Stored entries.
☆ ☆ ☆ ☆

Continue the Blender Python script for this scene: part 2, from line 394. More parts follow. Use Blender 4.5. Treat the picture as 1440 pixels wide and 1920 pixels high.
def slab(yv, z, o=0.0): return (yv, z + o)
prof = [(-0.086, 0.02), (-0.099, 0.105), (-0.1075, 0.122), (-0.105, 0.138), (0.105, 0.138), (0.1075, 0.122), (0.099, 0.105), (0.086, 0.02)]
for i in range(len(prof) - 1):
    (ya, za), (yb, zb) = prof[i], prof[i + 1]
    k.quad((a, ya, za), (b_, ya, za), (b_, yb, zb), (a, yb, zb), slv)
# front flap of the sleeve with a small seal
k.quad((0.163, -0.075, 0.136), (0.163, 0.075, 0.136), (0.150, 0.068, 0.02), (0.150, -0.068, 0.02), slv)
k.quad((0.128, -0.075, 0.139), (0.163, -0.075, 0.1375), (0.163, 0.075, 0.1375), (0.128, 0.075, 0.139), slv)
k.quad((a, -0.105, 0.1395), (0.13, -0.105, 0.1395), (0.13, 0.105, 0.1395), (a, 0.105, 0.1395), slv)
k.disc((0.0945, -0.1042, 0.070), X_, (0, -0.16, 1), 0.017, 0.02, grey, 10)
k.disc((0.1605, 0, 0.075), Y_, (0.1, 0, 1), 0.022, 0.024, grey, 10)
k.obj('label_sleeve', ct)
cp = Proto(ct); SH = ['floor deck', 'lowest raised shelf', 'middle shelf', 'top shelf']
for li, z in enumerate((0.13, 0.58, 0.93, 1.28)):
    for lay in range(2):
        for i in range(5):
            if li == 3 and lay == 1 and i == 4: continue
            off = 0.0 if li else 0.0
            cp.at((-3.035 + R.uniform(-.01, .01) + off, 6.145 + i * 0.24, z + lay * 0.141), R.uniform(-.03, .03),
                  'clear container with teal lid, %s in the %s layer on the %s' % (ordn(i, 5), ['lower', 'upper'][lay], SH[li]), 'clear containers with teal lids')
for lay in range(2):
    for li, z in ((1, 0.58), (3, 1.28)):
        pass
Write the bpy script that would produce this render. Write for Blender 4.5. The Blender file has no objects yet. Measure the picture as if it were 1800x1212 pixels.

☆ ☆ ☆ ☆

Collect every line above that contains the word "picture".

Exercise response.
Continue the Blender Python script for this scene: part 2, from line 394. More parts follow. Use Blender 4.5. Treat the picture as 1440 pixels wide and 1920 pixels high.
Write the bpy script that would produce this render. Write for Blender 4.5. The Blender file has no objects yet. Measure the picture as if it were 1800x1212 pixels.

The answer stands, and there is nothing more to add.